Al-Quds, Purna Warta – Rateeba al-Natsheh, pakar urusan Israel, dalam wawancaranya dengan saluran berita Al-Alam menegaskan bahwa kabinet pendudukan Israel berupaya memperkuat kontrolnya atas Tepi Barat dan menganeksasinya ke wilayah pendudukan lainnya. Namun, rezim ini tidak ingin melakukannya secara langsung dan serentak, melainkan berusaha mendorongnya melalui pengesahan sejumlah proyek di Knesset.
Ia menyinggung upaya rezim Zionis untuk menerapkan pembagian temporal dan spasial di Masjid Ibrahimi. Menurutnya, ketika membahas Kota Hebron dan Masjid Ibrahimi secara khusus, hal ini kembali kepada rencana pembagian kota menjadi zona H1 dan H2—yakni menempatkan sebagian kota di bawah kendali Israel dan sebagian lainnya di bawah Otoritas Palestina.
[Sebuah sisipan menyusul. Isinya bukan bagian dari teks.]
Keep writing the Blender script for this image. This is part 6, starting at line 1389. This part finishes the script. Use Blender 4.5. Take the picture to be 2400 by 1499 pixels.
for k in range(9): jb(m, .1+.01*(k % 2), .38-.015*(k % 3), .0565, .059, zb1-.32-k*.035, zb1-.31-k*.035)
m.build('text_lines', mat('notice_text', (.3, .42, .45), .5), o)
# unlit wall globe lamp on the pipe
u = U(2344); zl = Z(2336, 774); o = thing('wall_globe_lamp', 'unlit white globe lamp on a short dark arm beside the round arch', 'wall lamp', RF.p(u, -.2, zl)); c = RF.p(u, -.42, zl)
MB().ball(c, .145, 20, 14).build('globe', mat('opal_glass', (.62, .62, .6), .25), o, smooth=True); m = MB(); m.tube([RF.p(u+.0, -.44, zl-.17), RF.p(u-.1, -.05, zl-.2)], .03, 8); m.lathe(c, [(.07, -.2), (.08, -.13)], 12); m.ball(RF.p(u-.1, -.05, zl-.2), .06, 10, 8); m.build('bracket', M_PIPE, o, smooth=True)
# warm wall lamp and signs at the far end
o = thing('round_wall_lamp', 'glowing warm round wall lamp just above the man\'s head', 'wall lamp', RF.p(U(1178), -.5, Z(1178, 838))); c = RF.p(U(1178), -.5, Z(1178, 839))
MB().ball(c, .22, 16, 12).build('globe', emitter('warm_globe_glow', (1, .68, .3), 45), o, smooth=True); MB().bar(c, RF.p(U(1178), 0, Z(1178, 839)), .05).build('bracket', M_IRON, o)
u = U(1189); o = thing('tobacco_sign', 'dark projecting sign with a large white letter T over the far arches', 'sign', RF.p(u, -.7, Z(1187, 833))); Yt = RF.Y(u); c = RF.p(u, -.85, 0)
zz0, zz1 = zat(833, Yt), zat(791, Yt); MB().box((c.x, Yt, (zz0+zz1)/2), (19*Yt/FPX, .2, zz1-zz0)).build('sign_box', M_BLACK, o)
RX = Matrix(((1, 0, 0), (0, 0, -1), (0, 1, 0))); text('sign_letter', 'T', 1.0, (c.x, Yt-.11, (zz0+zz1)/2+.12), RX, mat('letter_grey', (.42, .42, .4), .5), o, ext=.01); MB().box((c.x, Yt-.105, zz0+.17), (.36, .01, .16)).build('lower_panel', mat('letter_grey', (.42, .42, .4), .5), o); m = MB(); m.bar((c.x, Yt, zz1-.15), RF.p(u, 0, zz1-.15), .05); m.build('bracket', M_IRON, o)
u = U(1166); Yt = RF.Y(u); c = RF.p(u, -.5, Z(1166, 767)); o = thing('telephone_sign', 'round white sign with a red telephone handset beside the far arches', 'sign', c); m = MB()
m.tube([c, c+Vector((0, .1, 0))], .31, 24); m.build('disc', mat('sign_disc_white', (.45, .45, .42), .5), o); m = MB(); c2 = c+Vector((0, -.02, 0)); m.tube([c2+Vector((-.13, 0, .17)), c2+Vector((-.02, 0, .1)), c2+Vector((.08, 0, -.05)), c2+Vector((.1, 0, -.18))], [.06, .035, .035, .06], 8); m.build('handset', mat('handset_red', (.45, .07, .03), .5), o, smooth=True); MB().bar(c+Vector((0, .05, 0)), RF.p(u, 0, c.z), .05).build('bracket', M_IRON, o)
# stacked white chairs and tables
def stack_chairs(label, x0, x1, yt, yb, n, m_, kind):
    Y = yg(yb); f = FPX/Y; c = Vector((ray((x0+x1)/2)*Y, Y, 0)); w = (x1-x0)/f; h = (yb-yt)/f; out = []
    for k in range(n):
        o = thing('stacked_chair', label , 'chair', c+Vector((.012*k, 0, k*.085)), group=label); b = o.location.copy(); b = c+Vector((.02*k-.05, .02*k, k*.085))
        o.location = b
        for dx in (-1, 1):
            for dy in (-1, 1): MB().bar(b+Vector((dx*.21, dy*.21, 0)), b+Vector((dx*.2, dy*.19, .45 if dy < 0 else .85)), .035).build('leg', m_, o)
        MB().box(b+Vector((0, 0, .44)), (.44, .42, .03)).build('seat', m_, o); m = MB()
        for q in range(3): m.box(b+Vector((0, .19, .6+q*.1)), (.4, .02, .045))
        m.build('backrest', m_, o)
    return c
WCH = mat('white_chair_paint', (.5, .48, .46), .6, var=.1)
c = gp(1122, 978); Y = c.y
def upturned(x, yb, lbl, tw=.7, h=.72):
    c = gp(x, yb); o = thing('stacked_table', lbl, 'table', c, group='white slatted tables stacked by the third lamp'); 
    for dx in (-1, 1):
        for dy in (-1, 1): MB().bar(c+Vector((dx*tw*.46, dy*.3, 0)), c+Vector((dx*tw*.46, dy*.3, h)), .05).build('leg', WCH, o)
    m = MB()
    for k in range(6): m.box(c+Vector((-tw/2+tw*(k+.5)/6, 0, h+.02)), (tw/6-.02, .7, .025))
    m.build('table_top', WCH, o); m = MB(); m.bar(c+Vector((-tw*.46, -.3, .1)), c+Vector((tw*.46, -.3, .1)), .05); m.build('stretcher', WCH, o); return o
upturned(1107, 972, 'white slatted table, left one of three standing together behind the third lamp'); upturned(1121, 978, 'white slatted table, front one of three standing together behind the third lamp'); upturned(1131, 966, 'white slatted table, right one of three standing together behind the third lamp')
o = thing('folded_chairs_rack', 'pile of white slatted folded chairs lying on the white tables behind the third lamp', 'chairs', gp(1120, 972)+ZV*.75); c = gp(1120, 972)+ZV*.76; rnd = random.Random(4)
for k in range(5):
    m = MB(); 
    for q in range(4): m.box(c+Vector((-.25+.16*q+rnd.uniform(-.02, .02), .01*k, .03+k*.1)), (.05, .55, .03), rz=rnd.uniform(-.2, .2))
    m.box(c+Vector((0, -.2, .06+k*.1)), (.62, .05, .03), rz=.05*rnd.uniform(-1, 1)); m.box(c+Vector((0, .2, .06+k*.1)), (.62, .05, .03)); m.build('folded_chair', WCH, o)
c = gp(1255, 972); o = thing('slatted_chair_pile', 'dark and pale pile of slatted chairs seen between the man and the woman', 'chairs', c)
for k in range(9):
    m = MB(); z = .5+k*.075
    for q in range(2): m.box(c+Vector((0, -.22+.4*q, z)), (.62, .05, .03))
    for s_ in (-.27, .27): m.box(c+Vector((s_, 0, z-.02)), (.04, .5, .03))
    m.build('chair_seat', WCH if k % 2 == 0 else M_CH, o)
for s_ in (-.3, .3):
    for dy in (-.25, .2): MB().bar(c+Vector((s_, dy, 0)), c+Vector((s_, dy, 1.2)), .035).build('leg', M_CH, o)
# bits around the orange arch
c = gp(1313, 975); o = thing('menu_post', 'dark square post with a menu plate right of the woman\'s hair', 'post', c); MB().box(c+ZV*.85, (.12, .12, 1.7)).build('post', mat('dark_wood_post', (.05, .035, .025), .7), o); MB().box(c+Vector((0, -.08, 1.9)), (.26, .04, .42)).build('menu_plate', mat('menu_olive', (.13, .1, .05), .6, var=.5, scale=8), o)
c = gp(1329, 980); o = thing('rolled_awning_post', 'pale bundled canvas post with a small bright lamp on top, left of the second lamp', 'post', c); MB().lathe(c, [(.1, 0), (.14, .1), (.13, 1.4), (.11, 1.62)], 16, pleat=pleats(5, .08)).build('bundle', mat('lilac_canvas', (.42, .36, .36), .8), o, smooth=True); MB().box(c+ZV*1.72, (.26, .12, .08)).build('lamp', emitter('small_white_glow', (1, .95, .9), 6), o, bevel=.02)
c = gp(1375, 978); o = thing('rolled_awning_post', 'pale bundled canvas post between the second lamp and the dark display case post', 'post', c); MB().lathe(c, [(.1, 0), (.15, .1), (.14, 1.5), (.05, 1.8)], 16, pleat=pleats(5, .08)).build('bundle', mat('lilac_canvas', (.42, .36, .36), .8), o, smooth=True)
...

Pembagian ini telah menyebabkan pengusiran paksa banyak penduduk dari kawasan kota tua Hebron, serta meningkatnya serangan para pemukim dan perampasan properti mereka. Tujuan akhirnya adalah penguasaan penuh atas Masjid Ibrahimi.
Al-Natsheh menegaskan bahwa undang-undang yang disahkan di Knesset menunjukkan adanya upaya untuk membuka jalan bagi proyek permukiman, penjajahan, dan kontrol keamanan dengan dalih “kebebasan beragama” dan memberi peluang bagi pelaksanaan ritual Yahudi.
Ia menambahkan bahwa Masjid Ibrahimi bukan satu-satunya lokasi yang dijadikan dalih oleh Israel untuk menguasai Tepi Barat. Berdasarkan klaim dalam rencana Trump yang diajukan sebagai bagian dari “Kesepakatan Abad Ini” pada masa jabatan pertamanya, terdapat 13 situs agama Yahudi yang baru-baru ini diidentifikasi untuk dianeksasi sebagai “lokasi-lokasi keagamaan” yang akan dibuka untuk akses kaum Yahudi.
Pakar tersebut menekankan bahwa Masjid Ibrahimi—yang sebelumnya hanya digunakan oleh kelompok ekstremis Zionis selama sepuluh hari dalam setahun, dan yang berulang kali mereka coba pasangi menorah Yahudi sebagai simbol penguasaan—kini menghadapi upaya perebutan kendali secara penuh, tidak hanya melalui pembatasan dan serangan, tetapi juga melalui pengesahan undang-undang di Knesset.